Just before I came over here I was reminded of a story of an argument between a Jew and Christian minister. The Christian minister did not believe in the literal fulfillment of prophecies concerning the Davidic kingdom, but he was a man who was sound on the person Christ. So he and the Jewish man got into an argument. The Jewish man had Jewish views and as he was speaking with his Jewish friend the Christian sought to show that the Lord Jesus was born of a virgin and was truly the God-man. And in his endeavor to present the person of Christ to him it was natural for the Jewish man to ask him questions. So the Jewish man said, “Well sir do you believe then that Jesus will reign literally on the throne of David?” And he said, “Well no I don’t. I believe that the kingdom is a spiritual kingdom and that he will sit upon a spiritual throne of David but not a literal throne of David in the city of Jerusalem were the kingdom upon the earth.” And so the Jewish man said, “Well how is it that you believe in the literal virgin birth but you believe in a spiritual kingdom of the Lord upon the earth?” And this is when it falls down because I forgot the punch line. [Laughter] And you know I am laughing but this is a fact. I was, I thought, about this ten minutes before I was to leave the house at five twenty this afternoon and I went to two places in my notes to try and find that story and I could not find it. So I don’t want to misquote it entirely.

But the Jewish man said something like this. He said, “On what basis then did you believe that the Lord Jesus Christ was born of a virgin?” And he said, “As far as I’m concerned, if you can believe that the Davidic kingdom is only spiritualized, I’d like to say that I believe in the virgin birth only in the sense that the Lord Jesus was a very virtuous and unusual man. So then asked the Christian man, “Why do you believe in the virgin birth?” And the man said something like this he said, “I believe it because it’s reasonable.” And the other man said, “I believe Scripture because it’s the word of God.” Well, that really is the difference if we read Scripture and believe it as written then it certainly seems that we should look forward to a literal second coming of the Lord Jesus and a literal kingdom of God upon the earth. That seems reasonable. Is literal fulfillment? That seems reasonable. I think, its biblical.
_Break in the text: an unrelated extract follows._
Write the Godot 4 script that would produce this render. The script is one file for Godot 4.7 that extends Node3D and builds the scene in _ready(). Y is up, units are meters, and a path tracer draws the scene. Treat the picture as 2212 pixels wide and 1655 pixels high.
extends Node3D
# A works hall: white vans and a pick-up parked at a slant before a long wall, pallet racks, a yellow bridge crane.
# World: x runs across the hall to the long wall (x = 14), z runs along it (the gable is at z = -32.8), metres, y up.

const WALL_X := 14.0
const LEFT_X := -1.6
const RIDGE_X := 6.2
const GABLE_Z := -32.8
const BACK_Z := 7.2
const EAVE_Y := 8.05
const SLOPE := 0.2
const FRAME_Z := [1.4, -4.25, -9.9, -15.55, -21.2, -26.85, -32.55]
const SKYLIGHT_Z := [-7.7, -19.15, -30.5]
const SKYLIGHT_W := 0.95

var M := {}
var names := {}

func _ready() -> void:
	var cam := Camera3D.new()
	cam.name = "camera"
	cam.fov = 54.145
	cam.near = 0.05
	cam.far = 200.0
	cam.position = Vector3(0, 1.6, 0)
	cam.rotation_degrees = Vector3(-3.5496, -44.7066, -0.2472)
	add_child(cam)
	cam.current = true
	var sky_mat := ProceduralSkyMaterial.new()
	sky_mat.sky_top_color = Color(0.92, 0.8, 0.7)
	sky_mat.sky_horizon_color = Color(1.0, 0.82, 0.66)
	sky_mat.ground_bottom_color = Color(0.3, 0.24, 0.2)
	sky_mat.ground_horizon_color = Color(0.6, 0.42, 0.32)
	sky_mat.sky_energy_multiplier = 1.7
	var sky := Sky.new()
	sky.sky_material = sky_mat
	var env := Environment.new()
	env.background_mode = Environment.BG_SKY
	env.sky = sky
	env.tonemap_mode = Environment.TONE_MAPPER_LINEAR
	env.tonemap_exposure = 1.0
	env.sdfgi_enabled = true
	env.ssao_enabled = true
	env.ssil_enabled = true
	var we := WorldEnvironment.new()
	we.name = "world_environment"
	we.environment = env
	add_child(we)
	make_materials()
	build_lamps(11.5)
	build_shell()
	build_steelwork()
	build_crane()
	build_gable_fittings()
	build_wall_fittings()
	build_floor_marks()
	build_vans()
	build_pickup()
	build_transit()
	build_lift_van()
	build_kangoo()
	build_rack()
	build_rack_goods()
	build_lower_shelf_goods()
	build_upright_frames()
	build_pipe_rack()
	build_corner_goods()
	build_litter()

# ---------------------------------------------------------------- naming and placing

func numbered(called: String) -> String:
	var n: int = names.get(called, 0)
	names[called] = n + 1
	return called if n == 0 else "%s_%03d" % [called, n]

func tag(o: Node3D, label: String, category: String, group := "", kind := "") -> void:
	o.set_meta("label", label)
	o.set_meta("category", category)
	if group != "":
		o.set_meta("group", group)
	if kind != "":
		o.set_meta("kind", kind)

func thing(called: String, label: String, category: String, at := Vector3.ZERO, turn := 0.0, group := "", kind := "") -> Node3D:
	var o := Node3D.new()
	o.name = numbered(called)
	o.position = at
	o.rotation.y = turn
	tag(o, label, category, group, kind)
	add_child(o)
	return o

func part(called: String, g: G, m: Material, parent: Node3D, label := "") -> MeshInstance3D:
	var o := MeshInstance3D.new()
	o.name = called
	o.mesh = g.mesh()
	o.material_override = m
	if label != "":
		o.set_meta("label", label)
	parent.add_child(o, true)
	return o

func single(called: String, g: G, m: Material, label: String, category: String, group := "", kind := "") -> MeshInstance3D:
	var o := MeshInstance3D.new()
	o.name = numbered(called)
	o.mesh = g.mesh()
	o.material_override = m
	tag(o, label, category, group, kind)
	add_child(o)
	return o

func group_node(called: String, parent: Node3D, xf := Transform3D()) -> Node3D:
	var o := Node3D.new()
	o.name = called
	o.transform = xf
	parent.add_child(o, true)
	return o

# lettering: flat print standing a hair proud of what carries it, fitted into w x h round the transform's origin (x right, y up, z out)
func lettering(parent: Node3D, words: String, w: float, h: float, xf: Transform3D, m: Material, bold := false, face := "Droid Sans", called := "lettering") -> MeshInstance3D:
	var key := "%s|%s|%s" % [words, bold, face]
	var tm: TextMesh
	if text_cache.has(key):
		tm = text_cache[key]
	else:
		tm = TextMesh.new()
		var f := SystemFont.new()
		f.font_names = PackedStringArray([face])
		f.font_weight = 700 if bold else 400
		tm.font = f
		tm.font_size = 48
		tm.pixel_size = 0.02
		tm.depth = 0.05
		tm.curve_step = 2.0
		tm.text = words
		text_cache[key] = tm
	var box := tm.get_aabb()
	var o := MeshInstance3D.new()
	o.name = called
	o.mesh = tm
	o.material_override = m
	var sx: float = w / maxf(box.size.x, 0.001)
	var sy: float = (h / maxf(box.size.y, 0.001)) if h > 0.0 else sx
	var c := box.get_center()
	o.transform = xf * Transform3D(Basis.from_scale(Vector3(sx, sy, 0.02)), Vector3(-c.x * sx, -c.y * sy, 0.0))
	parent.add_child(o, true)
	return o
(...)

Is literal fulfillment harmonious with the other covenants? Yes, and Israel’s present retained national identity is the stubborn fact that points to literal fulfillment of her promises. The very fact that Israel still exists and, mind you, I’m not thinking of simply Israel in the land of Palestine although that’s, I think, significant. We can make too much of that. It’s possible that those eighty million Arabs shall one day get together and drive Israel out of the land but, ultimately, Israel will be that, but the fact remains that the Jews are still with us. And, furthermore, as I’ve been trying to say over KRLD on Sunday morning the very fact that there’s a remnant of Jewish believers in the church of Jesus Christ is evidence of the fact that he has not forgotten his ancient promises to them. The remnant is the testimony to the faithfulness of God too. Is the New Testament in harmony with this? Well, we have seen that it’s so. Acts chapter 15 certainly says that and there are many other passages to which we might turn.
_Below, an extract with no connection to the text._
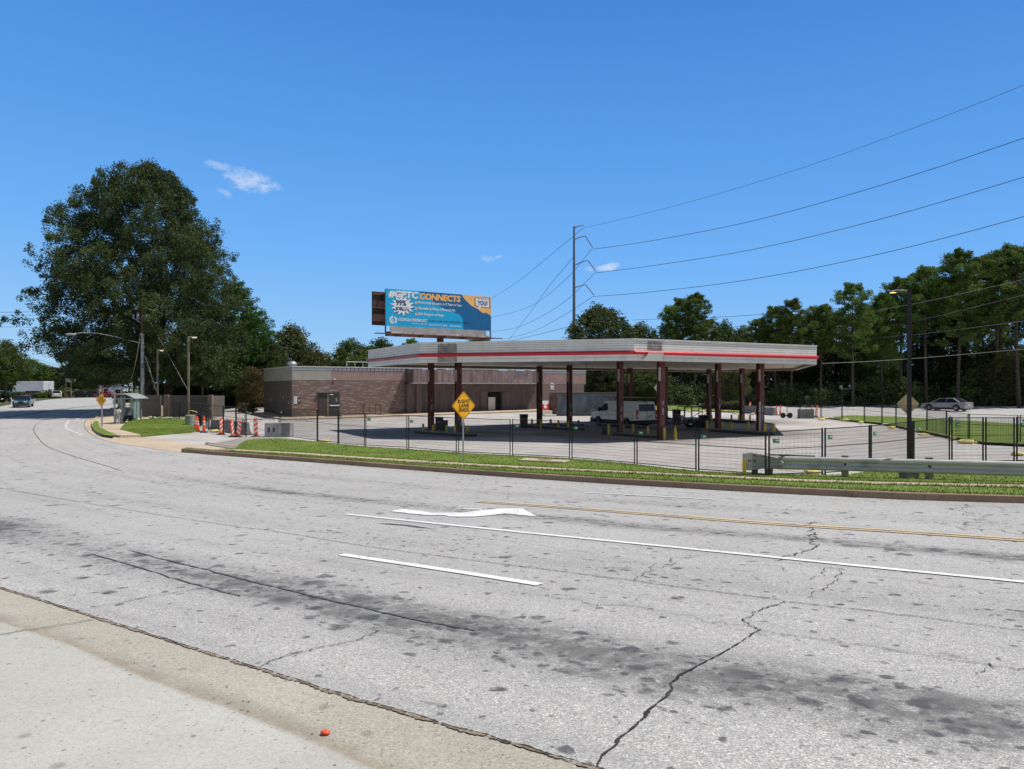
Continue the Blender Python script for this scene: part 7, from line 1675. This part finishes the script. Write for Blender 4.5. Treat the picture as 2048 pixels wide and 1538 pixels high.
# ---------------------------------------------------------------- white van
def van():
    rr = G(1287, 855.5); hd = R(90+29); fw = Vector((math.cos(hd), math.sin(hd), 0)); L, W, Hh = 5.7, 2.0, 2.06; hd = R(122)
    fw = Vector((math.cos(hd), math.sin(hd), 0)); c = V(1245, 775, 59); c.z = H(c.x, c.y)-.02
    t = thing('white_van', 'white panel van with ladders on its roof parked under the canopy', 'van', c, hd); h = L/2
    white = mat('white_van_paint', (.88, .88, .87), .38, 0, .04, .7, coat=.4)
    A = lambda cx: [(cx+.42*math.cos(a), .40+.42*math.sin(a)) for a in [math.pi-math.pi*k/8 for k in range(9)]]
    xf, xr = h-1.0, -h+1.25
    low = [(-h+.02, .55)]+[p for p in A(xr) if p[1] > .5]+[p for p in A(xf) if p[1] > .5]+[(h-.05, .55), (h, .85), (h-.1, 1.0), (h-.35, 1.12), (h-.95, 1.22), (-h, 1.22)]
    m = MB(); m.side(low, -W/2, W/2); body = m.build('body', white, t, bevel=.03)
    def sec(x, z, f): return x, z, W/2*f
    m = MB(); pr = [(-h, 1.221), (-h+.10, 1.95), (-h+.22, Hh), (h-2.0, Hh), (h-1.72, Hh-.08), (h-.95, 1.221)]
    n = len(pr); vs = []
    for s in (-1, 1):
        for x, z in pr: vs.append((x, s*(W/2-.0-(z-1.22)*.13), z))
    m.add(vs, [tuple(range(n)), tuple(range(n, 2*n))[::-1]]+[(i, n+i, n+(i+1) % n, (i+1) % n) for i in range(n)]); m.build('upper_body', white, t, bevel=.05)
    m = MB(); m.box((-h-.07, -W/2-.01, .36), (-h+.25, W/2+.01, .62)); m.box((-h+.4, -W/2-.012, .34), (xr-.45, W/2+.012, .55)); m.box((xr+.45, -W/2-.012, .34), (xf-.45, W/2+.012, .56)); m.box((h-.42, -W/2-.01, .30), (h+.05, W/2+.01, .66)); m.build('lower_cladding', M_trim, t, bevel=.02)
    q = MB(); q.box((-h+.3, -W/2+.2, .25), (h-.4, W/2-.2, .54)); q.build('underbody', M_trim, t)
    for x in (xf, xr):
        for s in (-1, 1): wheel(t, x, s*(W/2-.12), .35, .22, mat('dull_steel_rim', (.12, .12, .13), .5, .3))
    sk = lambda z: W/2-(z-1.22)*.13
    def panel(nm, pts, mt, side, off=.006, parent=None):
        q = MB(); q.add([(x, side*(sk(z)+off), z) for x, z in pts]+[(x, side*(sk(z)-.01), z) for x, z in pts], [tuple(range(len(pts))), tuple(range(len(pts), 2*len(pts)))[::-1]]+[(i, len(pts)+i, len(pts)+(i+1) % len(pts), (i+1) % len(pts)) for i in range(len(pts))]); return q.build(nm, mt, parent or t)
    for s in (-1, 1):
        panel('side_window', [(h-1.08, 1.27), (h-1.72, 1.86), (h-2.15, 1.86), (h-2.25, 1.32), (h-2.05, 1.27)], mat('bluish_side_glass', (.02, .05, .08), .08, spec=.8), s)
        q = MB(); q.box((h-1.35, s*(W/2+.12)-.1, 1.22), (h-1.2, s*(W/2+.12)+.1, 1.55)); q.build('mirror', M_trim, t, bevel=.03)
        q = MB(); q.box((-h-.02, s*(W/2-.07)-.09, .72), (-h+.14, s*(W/2-.07)+.09, 1.42)); q.build('tail_light', M_tail, t, bevel=.03)
        q = MB(); q.box((-h-.025, s*(W/2-.07)-.08, .84), (-h+.06, s*(W/2-.07)+.08, 1.06)); q.build('reversing_lamp', M_plate, t, bevel=.02)
        q = MB(); q.box((h-.5, s*(W/2-.25)-.2, .88), (h-.08, s*(W/2-.25)+.22, 1.1)); q.build('headlight', M_head, t, bevel=.03)
        q = MB(); [q.box((x-.008, s*(W/2+.001)-.002, .6), (x+.008, s*(W/2+.001)+.002, 1.2)) for x in (h-2.35, h-3.6, -h+.5)]; q.box((xr+.5, s*(W/2+.002)-.002, .93), (h-1.1, s*(W/2+.002)+.002, .955)); q.build('door_gap', M_trim, body)
        q = MB(); q.box((h-2.25, s*(W/2+.02)-.015, 1.1), (h-2.05, s*(W/2+.02)+.015, 1.14)); q.build('door_handle', M_trim, body)
    q = MB(); q.add([(h-.99, -.78, 1.28), (h-.99, .78, 1.28), (h-1.69, .72, Hh-.13), (h-1.69, -.72, Hh-.13)], [(0, 1, 2, 3)]); o = q.build('windscreen', M_glass, t, fix=False); o.location = (.03, 0, .01)
    for s in (-1, 1):
        y0, y1 = (.02, .80) if s > 0 else (-.80, -.02)
        xa = lambda z: -h-.012+(z-1.22)*.137
        q = MB(); q.add([(xa(1.30), y0, 1.30), (xa(1.30), y1-s*.0, 1.30), (xa(1.84), y1*.97, 1.84), (xa(1.84), y0, 1.84)], [(0, 1, 2, 3)]); q.build('rear_window', M_glass, t, fix=False)
    q = MB(); q.box((-h-.012, -.008, .66), (-h+.02, .008, 1.98)); q.box((-h-.02, -.35, .80), (-h, -.12, .86)); q.build('rear_door_gap', M_trim, t)
    q = MB(); q.box((-h-.02, -.6, .88), (-h, -.15, 1.0)); q.build('number_plate', M_plate, t)
    q = MB(); q.box((-h+.1, -.25, Hh+.0), (-h+.3, .25, Hh+.06)); q.build('roof_lamp', M_trim, t)
    # roof rack (part of the van) and ladders resting on it
    q = MB()
    for x in (-h+.6, -h+1.7, -h+2.8, h-2.3):
        q.bar((x, -.82, Hh+.2), (x, .82, Hh+.2), .04)
        for s in (-.8, .8): q.bar((x, s, Hh-.03), (x, s, Hh+.2), .04)
    q.build('roof_rack', M_black, t)
    mlad = mat('ladder_timber_tan', (.36, .26, .16), .7, 0, .2, 3)
    for k, (y, z, x0, x1, lab) in enumerate(((-.5, Hh+.23, -h-.2, h-1.5, 'tan ladder lying on the van rack, camera side'), (.32, Hh+.24, -h+.3, h-1.2, 'tan ladder lying on the van rack, far side'))):
        M = T(c.x, c.y, c.z, hd); ld = thing('ladder', lab, 'ladder', M @ Vector((0, 0, z)), hd, 'ladders on the van')
        for s in (-.2, .2): q = MB(); q.box((x0, y+s-.02, 0), (x1, y+s+.02, .09)); q.build('rail', mlad, ld)
        q = MB(); n = 14
        for i in range(n): xx = x0+.15+(x1-x0-.3)*i/(n-1); q.bar((xx, y-.18, .045), (xx, y+.18, .045), .035)
        q.build('rungs', mlad, ld)
van()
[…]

So that finishes our treatment of the Davidic covenant. It’s incomplete. We should have spent a whole lot more time on it but I think it’s sufficient to see the general lines of its teaching so far as covenantal teaching is concerned. Two weeks from tonight, we’ll devote our time to a study of the New covenant and answer the question of whether the New covenant is for Judah and Israel only or is also for the church of Jesus Christ.